Each line from the beginning of the data below through the line containing "22)], 'log_tan', seed=38, dip=.1)" should be repeated exactly, please.

##### Dataset extract #####

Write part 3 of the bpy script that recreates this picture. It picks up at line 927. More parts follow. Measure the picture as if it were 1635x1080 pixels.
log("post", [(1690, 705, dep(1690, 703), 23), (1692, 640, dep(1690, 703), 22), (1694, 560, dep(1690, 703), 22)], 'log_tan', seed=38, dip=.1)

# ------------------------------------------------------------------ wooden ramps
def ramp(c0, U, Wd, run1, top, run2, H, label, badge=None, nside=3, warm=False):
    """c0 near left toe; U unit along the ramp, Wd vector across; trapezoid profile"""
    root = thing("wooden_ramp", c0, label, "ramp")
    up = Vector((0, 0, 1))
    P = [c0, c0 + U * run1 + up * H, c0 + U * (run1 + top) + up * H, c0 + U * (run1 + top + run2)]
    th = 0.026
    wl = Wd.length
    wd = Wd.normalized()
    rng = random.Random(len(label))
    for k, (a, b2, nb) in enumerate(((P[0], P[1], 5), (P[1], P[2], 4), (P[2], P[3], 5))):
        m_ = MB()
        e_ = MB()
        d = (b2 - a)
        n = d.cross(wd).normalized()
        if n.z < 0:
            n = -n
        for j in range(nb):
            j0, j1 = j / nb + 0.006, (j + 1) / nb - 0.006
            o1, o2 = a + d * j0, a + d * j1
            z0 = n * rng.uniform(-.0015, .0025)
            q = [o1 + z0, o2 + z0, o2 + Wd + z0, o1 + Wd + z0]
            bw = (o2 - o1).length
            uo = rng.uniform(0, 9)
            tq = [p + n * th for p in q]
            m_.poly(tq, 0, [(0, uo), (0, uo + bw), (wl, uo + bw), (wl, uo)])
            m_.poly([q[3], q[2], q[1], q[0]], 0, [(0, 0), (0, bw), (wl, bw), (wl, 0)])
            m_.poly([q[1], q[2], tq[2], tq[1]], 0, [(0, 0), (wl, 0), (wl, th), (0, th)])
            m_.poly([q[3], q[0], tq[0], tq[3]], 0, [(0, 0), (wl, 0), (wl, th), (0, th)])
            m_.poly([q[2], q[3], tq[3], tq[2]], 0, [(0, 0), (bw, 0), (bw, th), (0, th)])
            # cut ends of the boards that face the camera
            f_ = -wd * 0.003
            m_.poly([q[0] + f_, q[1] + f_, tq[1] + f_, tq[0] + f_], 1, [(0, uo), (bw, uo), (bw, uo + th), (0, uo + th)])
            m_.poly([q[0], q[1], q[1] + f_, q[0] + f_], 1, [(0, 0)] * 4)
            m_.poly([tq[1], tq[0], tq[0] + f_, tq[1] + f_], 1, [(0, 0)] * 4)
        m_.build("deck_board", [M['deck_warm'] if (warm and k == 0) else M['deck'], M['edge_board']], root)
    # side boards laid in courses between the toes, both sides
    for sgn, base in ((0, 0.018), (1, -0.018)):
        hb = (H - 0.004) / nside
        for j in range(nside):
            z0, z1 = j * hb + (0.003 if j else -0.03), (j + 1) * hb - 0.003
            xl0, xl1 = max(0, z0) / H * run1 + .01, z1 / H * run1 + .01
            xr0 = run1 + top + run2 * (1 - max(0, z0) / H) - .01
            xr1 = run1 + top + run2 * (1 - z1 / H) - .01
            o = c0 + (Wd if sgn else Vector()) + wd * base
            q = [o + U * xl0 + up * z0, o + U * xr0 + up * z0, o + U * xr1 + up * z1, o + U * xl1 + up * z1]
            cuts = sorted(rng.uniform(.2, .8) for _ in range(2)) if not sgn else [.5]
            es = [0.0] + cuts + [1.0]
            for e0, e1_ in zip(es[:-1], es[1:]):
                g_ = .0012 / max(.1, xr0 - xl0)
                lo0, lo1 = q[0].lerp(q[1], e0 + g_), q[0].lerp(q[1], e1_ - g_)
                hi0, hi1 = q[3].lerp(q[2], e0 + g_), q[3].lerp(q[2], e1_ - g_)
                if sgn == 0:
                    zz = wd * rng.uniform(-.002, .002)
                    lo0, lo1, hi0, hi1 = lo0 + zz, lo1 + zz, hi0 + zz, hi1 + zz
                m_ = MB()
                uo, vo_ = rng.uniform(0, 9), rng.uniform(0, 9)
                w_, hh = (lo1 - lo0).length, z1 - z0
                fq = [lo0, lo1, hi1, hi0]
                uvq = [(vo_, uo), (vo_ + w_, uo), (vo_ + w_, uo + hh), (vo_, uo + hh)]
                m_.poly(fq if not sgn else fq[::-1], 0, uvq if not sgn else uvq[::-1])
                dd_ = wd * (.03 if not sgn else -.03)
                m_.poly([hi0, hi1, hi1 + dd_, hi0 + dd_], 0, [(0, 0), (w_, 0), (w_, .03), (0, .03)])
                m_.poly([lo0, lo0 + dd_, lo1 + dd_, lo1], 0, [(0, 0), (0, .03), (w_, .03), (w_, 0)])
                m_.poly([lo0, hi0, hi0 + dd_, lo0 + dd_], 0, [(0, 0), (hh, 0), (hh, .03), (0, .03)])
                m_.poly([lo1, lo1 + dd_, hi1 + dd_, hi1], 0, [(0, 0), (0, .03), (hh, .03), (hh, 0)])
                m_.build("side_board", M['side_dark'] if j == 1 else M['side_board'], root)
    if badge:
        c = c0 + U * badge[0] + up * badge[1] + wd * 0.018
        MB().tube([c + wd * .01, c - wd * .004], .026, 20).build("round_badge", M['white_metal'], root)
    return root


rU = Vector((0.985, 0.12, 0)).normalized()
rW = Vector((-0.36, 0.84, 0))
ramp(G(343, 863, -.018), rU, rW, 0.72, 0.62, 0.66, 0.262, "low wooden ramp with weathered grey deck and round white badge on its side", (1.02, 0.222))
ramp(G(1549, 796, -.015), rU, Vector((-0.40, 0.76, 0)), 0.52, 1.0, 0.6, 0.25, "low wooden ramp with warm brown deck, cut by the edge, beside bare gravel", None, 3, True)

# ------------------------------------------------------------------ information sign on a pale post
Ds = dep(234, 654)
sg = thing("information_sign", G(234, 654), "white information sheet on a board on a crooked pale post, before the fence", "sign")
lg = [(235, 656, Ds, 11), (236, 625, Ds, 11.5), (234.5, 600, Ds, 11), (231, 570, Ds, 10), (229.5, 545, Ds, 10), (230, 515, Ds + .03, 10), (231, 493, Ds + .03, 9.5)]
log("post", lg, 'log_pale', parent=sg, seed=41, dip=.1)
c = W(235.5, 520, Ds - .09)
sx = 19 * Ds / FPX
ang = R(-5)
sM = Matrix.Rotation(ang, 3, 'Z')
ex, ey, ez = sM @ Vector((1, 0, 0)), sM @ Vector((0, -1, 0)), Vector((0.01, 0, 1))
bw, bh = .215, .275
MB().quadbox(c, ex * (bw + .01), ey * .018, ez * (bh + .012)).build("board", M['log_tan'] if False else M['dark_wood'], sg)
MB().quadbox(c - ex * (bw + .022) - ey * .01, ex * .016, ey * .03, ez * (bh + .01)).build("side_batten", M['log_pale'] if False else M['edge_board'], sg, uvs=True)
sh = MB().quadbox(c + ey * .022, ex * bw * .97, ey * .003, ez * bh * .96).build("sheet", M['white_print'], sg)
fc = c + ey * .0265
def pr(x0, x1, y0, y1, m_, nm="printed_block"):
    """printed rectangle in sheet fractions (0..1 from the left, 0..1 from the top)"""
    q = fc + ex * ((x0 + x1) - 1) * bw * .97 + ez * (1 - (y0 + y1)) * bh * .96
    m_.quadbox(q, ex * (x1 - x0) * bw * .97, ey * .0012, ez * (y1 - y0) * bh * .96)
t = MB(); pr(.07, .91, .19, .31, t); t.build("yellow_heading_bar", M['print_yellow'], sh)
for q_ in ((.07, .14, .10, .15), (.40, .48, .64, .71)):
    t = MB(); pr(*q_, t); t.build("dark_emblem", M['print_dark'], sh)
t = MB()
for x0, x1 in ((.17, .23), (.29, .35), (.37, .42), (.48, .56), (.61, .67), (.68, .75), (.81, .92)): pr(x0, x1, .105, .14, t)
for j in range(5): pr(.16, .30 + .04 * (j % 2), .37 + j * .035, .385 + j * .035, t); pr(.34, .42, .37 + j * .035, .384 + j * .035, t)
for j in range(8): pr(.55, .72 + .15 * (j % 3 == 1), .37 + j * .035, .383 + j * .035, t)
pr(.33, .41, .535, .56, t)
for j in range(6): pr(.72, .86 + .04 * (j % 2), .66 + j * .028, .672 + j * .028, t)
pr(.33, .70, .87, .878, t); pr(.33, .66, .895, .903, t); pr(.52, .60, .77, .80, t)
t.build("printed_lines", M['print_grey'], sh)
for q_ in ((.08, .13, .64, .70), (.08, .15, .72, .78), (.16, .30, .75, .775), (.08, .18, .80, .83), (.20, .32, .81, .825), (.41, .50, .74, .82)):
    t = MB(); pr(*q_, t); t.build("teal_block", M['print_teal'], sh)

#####

Solution for this task:
Write part 3 of the bpy script that recreates this picture. It picks up at line 927. More parts follow. Measure the picture as if it were 1635x1080 pixels.
log("post", [(1690, 705, dep(1690, 703), 23), (1692, 640, dep(1690, 703), 22), (1694, 560, dep(1690, 703), 22)], 'log_tan', seed=38, dip=.1)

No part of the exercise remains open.